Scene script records
========

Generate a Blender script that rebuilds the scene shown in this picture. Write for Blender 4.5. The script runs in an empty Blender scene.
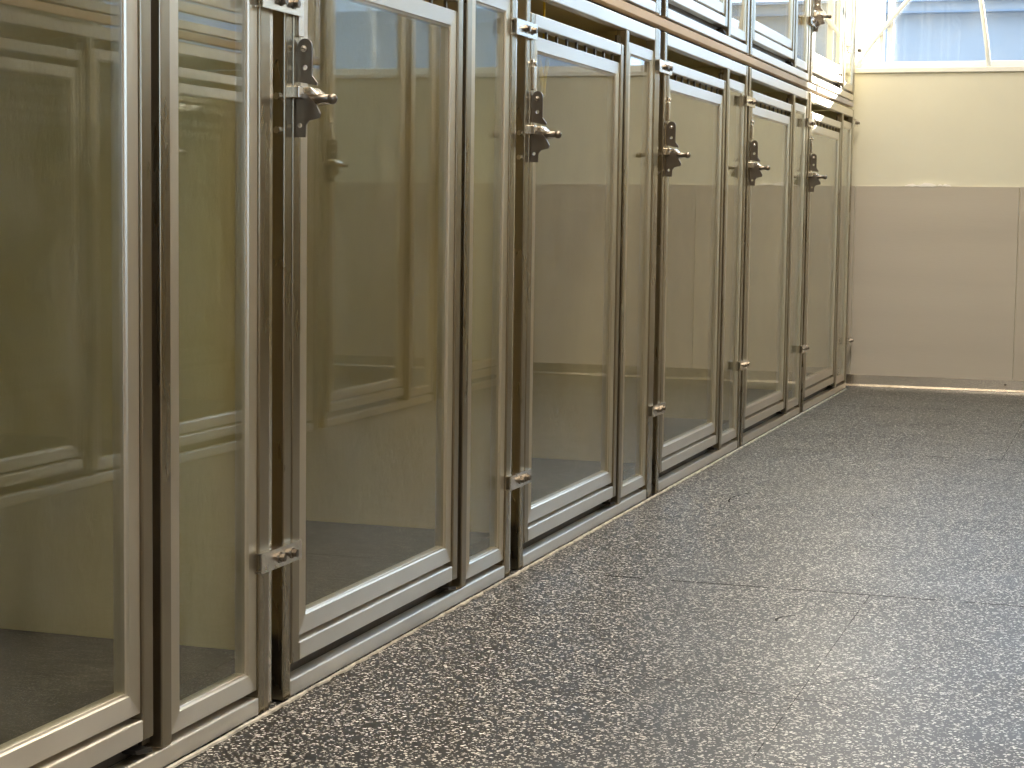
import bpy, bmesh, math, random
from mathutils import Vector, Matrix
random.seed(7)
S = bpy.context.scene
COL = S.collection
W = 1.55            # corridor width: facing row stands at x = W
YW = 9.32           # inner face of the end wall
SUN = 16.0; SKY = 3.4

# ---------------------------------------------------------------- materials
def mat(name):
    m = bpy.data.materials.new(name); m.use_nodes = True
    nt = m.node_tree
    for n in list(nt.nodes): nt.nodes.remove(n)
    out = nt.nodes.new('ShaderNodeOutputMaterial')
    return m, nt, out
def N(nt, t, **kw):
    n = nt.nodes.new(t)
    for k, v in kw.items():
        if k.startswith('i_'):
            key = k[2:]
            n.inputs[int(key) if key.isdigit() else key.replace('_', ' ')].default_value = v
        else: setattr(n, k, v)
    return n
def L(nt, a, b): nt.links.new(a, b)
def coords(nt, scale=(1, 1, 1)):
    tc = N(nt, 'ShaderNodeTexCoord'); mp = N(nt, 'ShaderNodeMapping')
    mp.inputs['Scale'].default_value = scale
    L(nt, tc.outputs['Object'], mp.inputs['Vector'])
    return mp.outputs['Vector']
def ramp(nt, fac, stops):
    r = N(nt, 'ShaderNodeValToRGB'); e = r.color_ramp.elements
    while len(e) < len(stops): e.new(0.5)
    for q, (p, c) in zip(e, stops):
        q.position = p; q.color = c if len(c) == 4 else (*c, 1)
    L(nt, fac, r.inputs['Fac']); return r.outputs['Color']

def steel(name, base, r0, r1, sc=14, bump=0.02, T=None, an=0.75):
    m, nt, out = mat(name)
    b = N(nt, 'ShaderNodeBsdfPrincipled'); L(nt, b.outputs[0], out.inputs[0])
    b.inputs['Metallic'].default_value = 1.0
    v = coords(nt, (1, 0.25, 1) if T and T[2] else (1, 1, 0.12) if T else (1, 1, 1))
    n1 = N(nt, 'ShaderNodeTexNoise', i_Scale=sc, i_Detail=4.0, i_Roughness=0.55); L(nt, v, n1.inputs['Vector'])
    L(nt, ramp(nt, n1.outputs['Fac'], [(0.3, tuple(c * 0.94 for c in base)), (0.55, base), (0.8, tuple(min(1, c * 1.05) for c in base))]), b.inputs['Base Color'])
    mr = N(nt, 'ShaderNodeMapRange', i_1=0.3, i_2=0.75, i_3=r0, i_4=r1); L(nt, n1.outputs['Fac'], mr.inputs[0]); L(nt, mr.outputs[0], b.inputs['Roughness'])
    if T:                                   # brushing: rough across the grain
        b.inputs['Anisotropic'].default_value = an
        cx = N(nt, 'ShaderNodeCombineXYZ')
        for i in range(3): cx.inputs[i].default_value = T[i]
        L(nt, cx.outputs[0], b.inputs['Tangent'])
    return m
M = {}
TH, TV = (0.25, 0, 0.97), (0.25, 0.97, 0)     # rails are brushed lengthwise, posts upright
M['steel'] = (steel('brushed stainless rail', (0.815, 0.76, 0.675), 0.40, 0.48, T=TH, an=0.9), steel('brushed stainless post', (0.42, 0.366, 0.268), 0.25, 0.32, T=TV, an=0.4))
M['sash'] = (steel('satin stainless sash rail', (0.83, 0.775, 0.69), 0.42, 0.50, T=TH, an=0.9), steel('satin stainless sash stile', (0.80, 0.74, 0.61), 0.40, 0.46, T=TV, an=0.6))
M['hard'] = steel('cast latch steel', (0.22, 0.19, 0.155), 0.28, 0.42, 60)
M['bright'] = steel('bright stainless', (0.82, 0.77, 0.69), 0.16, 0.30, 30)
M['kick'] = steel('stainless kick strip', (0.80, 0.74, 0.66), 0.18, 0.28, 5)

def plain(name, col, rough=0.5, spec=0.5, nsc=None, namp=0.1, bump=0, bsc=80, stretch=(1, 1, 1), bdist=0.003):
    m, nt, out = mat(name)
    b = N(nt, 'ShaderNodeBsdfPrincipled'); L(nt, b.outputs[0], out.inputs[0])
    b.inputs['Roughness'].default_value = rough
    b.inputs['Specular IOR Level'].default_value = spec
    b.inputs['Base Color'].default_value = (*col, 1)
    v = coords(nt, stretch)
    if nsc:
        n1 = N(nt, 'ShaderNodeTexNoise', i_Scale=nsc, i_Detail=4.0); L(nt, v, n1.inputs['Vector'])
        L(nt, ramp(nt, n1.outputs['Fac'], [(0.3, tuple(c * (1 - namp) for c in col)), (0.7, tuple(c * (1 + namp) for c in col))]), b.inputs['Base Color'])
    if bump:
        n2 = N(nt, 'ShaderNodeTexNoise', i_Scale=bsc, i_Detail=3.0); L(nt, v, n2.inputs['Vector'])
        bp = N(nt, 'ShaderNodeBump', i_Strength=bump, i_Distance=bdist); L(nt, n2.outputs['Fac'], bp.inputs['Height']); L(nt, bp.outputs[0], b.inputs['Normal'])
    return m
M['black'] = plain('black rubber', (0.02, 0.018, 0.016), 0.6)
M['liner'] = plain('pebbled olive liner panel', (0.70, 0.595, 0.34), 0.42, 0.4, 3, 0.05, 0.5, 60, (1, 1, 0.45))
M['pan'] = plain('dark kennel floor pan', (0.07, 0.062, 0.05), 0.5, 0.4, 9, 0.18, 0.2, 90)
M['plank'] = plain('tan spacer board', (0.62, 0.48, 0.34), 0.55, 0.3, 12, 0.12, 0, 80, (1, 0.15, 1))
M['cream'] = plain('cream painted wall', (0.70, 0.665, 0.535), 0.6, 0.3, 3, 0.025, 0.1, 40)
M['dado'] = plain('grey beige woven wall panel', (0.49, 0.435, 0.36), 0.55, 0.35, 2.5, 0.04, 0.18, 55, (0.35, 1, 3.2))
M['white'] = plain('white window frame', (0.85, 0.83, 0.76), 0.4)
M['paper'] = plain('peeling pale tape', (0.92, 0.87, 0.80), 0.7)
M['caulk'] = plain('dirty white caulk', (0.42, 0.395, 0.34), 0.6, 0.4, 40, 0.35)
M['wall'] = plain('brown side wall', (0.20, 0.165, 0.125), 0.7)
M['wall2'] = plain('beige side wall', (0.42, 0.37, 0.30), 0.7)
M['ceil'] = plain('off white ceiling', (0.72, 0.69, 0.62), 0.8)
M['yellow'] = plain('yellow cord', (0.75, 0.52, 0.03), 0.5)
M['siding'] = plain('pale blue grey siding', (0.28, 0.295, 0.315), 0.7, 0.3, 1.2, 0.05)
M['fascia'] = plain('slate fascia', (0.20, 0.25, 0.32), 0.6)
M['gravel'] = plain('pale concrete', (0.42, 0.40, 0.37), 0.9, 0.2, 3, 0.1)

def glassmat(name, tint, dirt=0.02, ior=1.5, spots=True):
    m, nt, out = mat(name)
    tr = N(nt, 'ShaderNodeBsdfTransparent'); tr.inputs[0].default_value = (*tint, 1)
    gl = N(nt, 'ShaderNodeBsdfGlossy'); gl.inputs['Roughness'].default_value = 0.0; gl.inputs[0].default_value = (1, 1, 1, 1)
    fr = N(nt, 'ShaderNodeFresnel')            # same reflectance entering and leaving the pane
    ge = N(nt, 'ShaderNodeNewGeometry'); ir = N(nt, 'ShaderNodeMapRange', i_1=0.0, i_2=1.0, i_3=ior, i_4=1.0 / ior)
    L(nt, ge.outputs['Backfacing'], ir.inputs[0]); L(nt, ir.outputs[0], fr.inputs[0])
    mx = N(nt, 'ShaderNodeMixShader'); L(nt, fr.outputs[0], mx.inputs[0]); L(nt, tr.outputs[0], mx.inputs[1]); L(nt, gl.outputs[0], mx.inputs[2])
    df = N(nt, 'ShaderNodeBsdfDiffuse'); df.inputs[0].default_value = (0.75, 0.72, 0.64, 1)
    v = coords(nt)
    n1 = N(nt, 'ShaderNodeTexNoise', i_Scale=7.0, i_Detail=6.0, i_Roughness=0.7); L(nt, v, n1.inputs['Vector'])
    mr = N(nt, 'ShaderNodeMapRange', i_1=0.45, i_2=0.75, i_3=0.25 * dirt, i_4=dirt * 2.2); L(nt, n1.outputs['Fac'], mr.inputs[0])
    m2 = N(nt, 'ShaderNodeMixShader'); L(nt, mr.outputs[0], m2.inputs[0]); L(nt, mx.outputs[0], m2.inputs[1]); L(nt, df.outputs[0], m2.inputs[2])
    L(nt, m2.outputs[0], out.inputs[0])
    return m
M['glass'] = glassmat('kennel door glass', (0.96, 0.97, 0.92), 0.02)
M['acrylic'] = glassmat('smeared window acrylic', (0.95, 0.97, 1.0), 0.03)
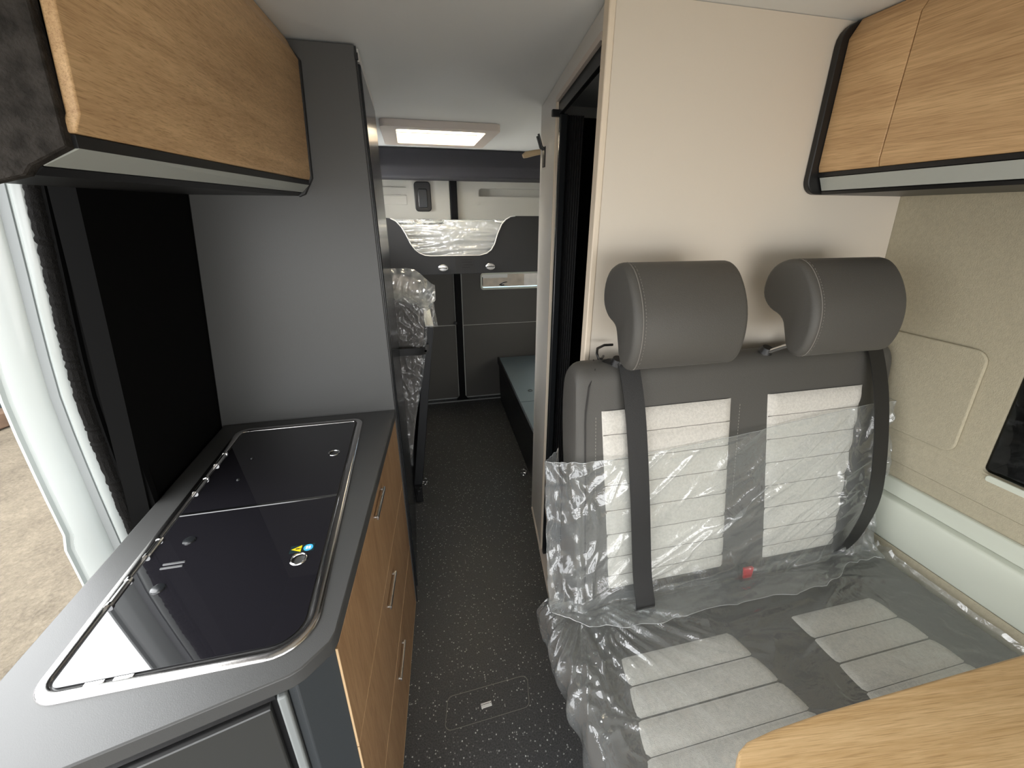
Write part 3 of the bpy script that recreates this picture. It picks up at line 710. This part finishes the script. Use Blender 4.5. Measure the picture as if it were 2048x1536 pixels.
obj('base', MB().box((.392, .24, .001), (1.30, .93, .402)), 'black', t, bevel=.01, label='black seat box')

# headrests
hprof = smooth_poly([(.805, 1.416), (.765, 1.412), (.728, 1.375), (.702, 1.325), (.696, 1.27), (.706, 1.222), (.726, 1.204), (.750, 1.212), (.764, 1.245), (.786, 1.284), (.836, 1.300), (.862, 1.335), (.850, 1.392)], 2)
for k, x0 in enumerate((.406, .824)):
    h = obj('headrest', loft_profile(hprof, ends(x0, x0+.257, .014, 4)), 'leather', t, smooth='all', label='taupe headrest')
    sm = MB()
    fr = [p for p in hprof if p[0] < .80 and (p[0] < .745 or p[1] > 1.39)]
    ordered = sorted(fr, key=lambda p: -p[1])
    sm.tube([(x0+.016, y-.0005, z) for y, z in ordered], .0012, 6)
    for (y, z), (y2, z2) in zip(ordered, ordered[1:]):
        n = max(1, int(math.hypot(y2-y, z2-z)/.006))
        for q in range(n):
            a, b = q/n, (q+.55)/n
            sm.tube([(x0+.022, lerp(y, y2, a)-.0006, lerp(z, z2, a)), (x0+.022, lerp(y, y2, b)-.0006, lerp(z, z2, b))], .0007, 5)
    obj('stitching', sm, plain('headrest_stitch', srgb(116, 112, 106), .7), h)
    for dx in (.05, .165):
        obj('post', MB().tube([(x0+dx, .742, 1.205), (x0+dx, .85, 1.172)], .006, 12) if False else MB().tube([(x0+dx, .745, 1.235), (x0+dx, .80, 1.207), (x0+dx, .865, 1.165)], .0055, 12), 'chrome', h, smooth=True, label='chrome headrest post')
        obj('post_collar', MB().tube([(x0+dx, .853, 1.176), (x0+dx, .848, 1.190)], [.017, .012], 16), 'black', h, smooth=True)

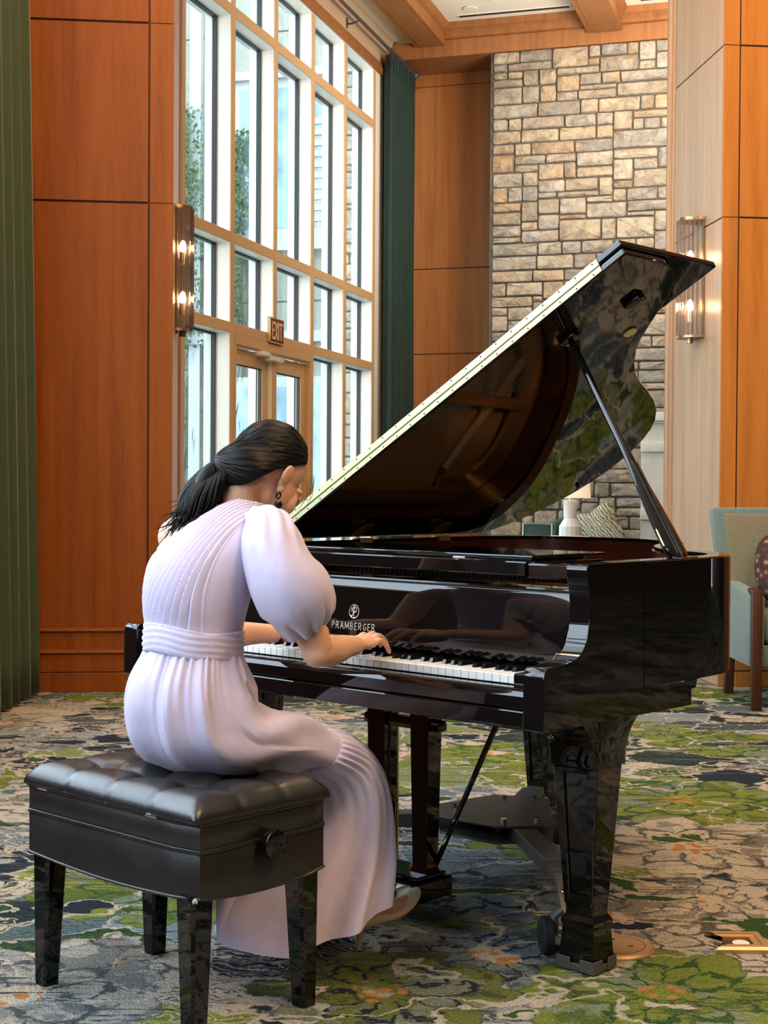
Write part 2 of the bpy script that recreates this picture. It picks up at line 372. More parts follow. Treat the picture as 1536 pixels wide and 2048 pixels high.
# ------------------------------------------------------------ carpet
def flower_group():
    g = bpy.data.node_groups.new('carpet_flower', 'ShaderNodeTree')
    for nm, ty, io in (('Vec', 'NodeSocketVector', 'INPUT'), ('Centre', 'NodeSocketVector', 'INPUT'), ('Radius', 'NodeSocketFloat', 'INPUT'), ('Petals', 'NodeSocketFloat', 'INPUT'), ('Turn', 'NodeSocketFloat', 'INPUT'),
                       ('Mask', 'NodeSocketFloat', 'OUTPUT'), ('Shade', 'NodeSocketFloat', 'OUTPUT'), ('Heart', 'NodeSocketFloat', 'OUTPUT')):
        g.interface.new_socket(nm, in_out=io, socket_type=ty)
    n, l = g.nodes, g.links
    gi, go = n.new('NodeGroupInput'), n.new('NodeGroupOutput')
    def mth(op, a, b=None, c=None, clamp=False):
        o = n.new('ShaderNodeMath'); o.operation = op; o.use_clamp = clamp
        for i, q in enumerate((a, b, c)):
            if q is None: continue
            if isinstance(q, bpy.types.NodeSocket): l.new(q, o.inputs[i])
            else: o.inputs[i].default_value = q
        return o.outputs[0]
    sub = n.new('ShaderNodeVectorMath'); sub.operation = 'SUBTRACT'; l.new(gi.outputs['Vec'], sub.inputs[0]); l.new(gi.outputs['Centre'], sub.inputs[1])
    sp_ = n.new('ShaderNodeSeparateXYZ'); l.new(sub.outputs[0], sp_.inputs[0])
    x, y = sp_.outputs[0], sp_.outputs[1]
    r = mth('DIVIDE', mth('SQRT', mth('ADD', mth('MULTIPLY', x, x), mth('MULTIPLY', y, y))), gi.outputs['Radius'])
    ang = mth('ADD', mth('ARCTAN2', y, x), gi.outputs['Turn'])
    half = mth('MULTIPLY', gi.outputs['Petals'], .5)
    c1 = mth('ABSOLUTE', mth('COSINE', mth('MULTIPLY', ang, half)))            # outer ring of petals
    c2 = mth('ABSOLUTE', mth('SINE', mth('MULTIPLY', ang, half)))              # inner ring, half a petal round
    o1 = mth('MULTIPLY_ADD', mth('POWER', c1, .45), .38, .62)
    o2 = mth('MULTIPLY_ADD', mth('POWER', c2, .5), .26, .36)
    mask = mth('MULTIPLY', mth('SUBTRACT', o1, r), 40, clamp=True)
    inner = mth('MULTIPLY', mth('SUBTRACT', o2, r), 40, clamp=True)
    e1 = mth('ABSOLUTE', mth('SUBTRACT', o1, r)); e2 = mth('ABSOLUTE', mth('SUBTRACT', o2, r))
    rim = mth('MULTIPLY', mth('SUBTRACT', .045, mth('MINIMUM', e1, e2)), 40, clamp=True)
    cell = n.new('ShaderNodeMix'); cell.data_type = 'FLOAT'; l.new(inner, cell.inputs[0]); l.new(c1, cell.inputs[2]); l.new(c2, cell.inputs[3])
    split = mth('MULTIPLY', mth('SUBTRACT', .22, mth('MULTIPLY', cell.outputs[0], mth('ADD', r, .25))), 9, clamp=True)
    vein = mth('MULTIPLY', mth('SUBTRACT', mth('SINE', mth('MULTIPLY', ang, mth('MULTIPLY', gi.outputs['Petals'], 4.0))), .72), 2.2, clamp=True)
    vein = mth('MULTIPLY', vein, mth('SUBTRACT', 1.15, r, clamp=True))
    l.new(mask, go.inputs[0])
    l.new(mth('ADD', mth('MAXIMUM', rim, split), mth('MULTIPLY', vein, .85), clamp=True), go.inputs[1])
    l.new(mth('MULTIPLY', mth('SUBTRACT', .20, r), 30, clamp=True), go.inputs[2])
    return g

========

Output, from the data above, the lines from the line with "Write part 3" to the line with "label='black seat box')" exactly as they stand, both ends included and nothing else.

- ANSWER TO THE TASK -
Write part 3 of the bpy script that recreates this picture. It picks up at line 710. This part finishes the script. Use Blender 4.5. Measure the picture as if it were 2048x1536 pixels.
obj('base', MB().box((.392, .24, .001), (1.30, .93, .402)), 'black', t, bevel=.01, label='black seat box')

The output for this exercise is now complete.